Based on your and my reactions, I’m guessing that readers will appreciate many different aspects of this book. You particularly noted the lessons about wildfire & forest policy, which I knew much of already. I loved the many references and new details about Kerouac, Snyder and the various personalities of the Beat generation who so influenced my 60s & 70s, and subsequent characters like Edward Abbey and Dave Foreman.

You barely mention Alice! I thought she was an elusive minor character, disappearing for times but playing a key role at many turns. Moments were familiar to Barley’s world; like her unilateral retreat to accompany Martha home from the lookout summit, and her personality change from city to wilds. Most poignant – Alice evoked my most secret lonely moments, far up a mountain trail without Barley’s companion spirit, spunk and relentless energy. “Alice is the only living being I know who will take a forty-mile walk in the woods without any need of cajoling, planning, or consulting a calendar.”

My apologies to Alice; you’re entirely right… she was a special creature and character, and a neat side-story proving (yet again) that dogs are our best friends and offer relationships unlike what we humans can offer one another.

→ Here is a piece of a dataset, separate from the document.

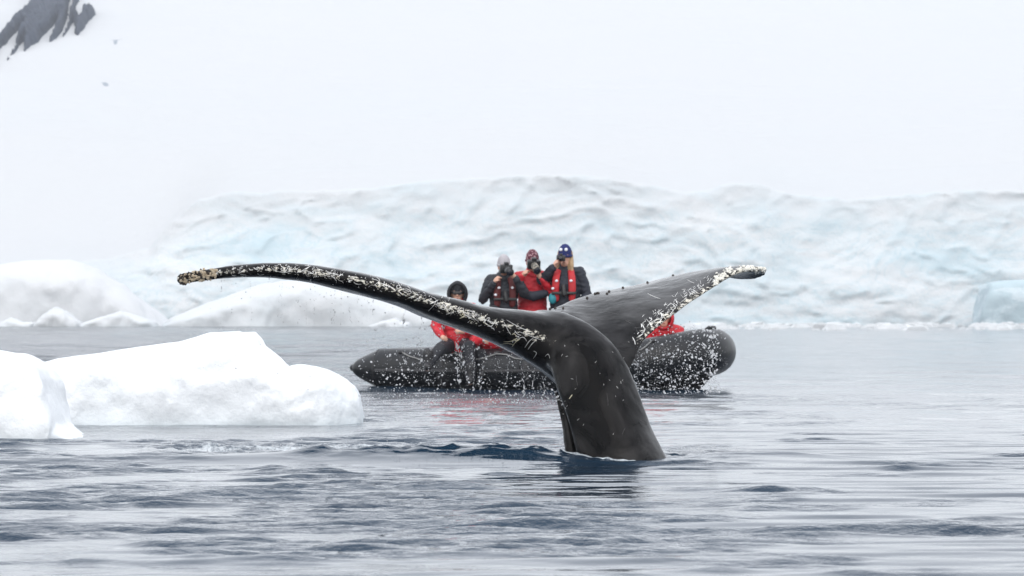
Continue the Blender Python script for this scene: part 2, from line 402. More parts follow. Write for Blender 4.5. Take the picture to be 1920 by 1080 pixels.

Here, I’ll treat our readers to a picture:

Hops (brown) & Ritchey (short white hair) who live with Husband and I, and my parents' Barley (scruffy white hair)

Finally: “…the movements of my limbs help my mind move too, out of its loops and grooves and onto a plane of equipoise… If I weren’t a walker I suppose I would be a television addict, a dope fiend, a social butterfly.”

Because I had to look it up, I’ll share. Equipoise: an equal distribution of weight; even balance; equilibrium.

Thank you for your musings, Pops. I hope we’re (still) encouraging folks to find this book! I think I’m ready to call this my best read of 2011 to date.